Current Issue #488

Film Review: Jill Bilcock: Dancing the Invisible

Film Review: Jill Bilcock: Dancing the Invisible

This fascinating documentary celebrates the life and work of film editor Jill Bilcock with help from a positively glittering selection of her friends and colleagues.

It’s a labour of love for writer, director, co-producer, co-editor and co-cinematographer Axel Grigor, and the evocative title says it all. Early on director Philip Noyce states that Bilcock is your dance partner in the cinema, as she leads you through films. There’s also much here about the underappreciated and often mysterious art of film editing itself, and the inimitable style that she’s developed over some 50 years or so.

Opening with clips of Noyce, Cate Blanchett (who says Bilcock is “irreverent yet respectful of others”) and director Bruce Beresford (“Jill Bilcock is one of the best editors in the world”), we then see Bilcock in her Brunswick offices editing The Dressmaker. Her sense of humour is immediately on display as she laughs at the sight of a grungy Judy Davis in the bath. Bilcock talks to the camera about her youth, and the details are rather vague, yet we get just enough about how she grew up with a lot of time on her own as her mother was always working, and she and her two brothers created imaginary worlds for themselves.

Becoming a student at Swinburne University at the age of 15, Bilcock fell into film production pretty much by chance and on a whim. She was amongst the first students there to do the filmmaking degree, even though she admits there was not much studying going on, and she collaborated a lot with Fred Schepisi, who also appears to wax lyrical about his old friend.

Black and white footage of forgotten TV commercials and a young David Williamson in a short piece comprise some of her earliest work. Schepisi’s encouragement later led her to England and labour on a 1970 one-hour movie about the band Procol Harum, then to a year in India, where she wound up playing small parts as bad girls in Bollywood epics.

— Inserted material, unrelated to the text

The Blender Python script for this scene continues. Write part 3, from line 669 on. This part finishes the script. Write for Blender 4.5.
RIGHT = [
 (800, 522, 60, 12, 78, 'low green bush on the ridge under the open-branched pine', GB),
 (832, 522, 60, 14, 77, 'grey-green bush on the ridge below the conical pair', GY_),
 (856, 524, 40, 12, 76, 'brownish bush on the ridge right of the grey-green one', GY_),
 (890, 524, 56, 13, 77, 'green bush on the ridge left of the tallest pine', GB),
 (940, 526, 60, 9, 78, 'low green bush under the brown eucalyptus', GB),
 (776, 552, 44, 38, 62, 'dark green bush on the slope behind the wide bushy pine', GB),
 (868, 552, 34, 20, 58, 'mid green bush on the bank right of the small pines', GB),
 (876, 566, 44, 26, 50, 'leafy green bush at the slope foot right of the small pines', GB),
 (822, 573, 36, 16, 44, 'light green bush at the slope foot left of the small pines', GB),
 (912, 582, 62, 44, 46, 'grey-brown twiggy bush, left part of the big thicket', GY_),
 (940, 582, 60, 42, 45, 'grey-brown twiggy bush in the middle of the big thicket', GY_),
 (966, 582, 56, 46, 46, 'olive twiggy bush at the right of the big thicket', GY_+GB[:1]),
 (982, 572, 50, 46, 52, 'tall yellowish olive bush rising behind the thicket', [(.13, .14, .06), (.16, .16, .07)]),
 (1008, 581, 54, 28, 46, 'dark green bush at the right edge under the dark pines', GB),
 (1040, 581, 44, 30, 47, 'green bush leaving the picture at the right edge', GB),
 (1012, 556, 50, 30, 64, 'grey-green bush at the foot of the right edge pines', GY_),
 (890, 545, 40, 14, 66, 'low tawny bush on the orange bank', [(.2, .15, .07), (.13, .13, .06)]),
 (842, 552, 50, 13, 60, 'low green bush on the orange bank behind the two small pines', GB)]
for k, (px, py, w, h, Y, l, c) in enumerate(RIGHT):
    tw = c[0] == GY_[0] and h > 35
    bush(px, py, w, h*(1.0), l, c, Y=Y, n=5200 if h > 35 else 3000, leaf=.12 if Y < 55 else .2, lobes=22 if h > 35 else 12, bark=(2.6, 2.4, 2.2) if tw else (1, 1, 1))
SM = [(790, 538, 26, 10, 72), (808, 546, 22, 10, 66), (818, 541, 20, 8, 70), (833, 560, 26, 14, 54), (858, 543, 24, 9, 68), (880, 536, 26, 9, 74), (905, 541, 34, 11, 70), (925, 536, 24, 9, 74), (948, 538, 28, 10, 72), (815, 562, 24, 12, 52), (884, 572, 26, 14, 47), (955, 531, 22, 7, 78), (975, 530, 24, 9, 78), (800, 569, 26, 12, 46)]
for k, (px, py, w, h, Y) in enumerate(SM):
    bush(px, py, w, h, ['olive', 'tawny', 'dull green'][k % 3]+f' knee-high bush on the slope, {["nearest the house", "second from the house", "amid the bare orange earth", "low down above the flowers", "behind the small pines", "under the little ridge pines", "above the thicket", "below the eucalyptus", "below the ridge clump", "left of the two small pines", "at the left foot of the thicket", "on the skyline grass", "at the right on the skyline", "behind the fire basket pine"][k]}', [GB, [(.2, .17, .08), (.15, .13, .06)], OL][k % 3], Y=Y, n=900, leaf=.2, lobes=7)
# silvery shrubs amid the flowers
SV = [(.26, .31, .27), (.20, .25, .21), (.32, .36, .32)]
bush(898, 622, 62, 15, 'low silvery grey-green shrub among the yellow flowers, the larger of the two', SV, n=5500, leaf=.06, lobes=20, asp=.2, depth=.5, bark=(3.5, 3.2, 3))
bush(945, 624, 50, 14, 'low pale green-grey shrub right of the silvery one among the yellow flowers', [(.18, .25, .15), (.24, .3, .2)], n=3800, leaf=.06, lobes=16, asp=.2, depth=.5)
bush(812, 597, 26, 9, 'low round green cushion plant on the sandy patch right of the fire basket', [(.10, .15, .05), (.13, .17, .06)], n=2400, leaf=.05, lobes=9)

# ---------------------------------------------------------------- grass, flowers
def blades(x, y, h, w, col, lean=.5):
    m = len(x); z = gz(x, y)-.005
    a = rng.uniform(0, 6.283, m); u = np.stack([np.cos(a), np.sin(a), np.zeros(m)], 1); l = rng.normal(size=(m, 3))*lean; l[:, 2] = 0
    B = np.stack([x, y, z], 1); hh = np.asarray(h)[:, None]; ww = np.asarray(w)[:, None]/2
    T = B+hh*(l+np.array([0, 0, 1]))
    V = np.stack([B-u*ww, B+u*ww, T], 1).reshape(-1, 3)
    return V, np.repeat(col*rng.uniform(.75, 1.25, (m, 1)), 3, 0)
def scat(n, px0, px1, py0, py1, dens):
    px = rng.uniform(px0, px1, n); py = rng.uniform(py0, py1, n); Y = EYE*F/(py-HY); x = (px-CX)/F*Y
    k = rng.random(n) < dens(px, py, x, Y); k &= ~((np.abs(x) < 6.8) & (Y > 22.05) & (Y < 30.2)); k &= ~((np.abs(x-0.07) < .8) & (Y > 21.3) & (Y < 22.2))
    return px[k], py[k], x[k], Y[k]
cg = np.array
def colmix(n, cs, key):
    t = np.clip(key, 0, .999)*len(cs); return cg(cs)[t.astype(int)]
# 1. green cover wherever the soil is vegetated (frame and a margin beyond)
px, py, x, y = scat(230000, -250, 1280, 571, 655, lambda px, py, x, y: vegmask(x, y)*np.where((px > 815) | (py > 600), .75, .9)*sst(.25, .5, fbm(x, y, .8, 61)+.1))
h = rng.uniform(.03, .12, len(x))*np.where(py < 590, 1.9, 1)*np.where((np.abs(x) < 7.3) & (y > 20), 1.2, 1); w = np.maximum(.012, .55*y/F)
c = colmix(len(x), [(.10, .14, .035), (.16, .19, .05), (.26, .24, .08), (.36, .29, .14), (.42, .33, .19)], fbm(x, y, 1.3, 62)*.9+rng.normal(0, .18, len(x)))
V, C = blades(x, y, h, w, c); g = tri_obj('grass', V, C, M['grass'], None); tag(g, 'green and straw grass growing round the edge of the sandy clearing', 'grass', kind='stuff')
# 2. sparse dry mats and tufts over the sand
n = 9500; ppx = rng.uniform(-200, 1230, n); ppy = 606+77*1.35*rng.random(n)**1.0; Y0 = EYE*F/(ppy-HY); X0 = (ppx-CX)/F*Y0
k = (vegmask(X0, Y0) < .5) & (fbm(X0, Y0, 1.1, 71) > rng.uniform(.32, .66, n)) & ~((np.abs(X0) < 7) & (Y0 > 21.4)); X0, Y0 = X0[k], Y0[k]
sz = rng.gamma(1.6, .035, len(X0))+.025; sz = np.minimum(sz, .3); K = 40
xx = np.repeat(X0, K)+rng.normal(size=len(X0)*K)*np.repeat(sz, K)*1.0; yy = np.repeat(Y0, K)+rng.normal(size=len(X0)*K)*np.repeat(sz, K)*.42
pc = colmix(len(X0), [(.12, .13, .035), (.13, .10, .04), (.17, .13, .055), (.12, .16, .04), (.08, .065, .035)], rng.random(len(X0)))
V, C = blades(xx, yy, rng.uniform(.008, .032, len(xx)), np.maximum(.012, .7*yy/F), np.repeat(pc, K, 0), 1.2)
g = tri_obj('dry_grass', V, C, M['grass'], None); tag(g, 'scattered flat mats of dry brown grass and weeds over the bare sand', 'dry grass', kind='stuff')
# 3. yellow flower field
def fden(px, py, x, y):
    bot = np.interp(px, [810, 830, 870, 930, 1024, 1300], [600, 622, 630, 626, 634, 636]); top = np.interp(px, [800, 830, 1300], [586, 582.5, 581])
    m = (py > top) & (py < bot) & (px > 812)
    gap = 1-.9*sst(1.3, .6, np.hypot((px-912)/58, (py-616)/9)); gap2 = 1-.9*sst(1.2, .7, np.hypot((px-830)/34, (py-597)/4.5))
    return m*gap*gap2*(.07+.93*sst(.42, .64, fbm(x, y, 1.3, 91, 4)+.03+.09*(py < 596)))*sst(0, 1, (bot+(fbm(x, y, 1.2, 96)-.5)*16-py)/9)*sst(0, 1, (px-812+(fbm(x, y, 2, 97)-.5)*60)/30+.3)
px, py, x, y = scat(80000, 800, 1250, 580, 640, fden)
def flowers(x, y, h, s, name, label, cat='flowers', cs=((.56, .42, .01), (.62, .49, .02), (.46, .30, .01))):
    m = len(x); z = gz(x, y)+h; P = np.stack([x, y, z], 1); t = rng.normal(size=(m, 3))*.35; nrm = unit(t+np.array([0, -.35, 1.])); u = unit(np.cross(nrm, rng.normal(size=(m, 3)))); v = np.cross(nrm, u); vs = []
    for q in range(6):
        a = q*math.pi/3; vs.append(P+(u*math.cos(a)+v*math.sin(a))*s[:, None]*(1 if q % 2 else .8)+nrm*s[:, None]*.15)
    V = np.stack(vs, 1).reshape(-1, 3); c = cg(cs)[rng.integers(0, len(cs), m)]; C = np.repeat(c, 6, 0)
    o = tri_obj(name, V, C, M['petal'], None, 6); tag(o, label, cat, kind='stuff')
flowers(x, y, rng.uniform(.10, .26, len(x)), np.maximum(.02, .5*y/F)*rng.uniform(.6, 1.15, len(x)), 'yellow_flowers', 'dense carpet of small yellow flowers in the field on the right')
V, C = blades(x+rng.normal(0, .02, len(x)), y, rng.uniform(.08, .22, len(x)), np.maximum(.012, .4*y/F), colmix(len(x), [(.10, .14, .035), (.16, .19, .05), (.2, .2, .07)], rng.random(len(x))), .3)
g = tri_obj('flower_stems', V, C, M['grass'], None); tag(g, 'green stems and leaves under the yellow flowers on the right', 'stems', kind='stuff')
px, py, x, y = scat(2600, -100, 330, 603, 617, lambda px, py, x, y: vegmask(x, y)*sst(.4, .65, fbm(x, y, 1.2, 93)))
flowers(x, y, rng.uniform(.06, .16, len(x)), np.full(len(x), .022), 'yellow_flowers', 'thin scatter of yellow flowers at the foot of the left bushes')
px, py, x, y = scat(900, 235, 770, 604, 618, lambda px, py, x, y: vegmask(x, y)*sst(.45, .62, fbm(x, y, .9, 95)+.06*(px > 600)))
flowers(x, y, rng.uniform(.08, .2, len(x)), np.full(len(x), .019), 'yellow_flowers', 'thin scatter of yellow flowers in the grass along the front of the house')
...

However, we’re here for her work on the bigscreen. When she mentions Richard Lowenstein (whose eye-liner she often adjusted) this leads to discussion of her first proper feature as editor, his Strikebound, and his collaboration with the late lamented Michael Hutchence, Dogs In Space. A wild, druggy, out-of-control shoot, it proved quite a contrast to her next gig as editor on Schepisi’s Evil Angels, although she ruefully notes that, “Nobody wanted me to do it.”

She also notes that it’s wonderfully challenging to work with first-time directors and that’s why she agreed to join Baz Luhrmann on Strictly Ballroom. He naturally appears to thank her for helping put the film together, operating a camera, coordinating the chaos and saving him from disaster. When she explains how she went through the mess of rushes and added sound effects to create that film’s final dance sequence, it’s as enlightening a depiction of the classic editing process as you’ll see in any doco.

The luminaries keep on coming: Muriel’s Wedding co-star Rachel Griffiths dishes out praise and Bilcock describes how she recut the film a few times in order to make Toni Colette’s Muriel look less horrible; Rob Sitch talks about The Dish and how Bilcock knows the critical need for comic timing; Luhrmann’s Romeo + Juliet is discussed as he and Bilcock mention the chances they took in crazily putting it all together; Head On director Ana Kokkinos thanks Bilcock for her work on such a difficult and low-budget movie; and so on.

In the end, perhaps, there isn’t much here about Bilcock the person: her brothers Anthony and Carl only appear briefly, and her partner Roger Savage speaks with great affection, but doesn’t supply too many details. That’s fine, though, as this is mostly about Jill Bilcock the professional, the editor, the artist, and the genuinely amazing work she’s done over the years, much of which so many cinemagoers might never truly understand or even properly notice.

Rated M. Jill Bilcock: Dancing the Invisible is in cinemas now.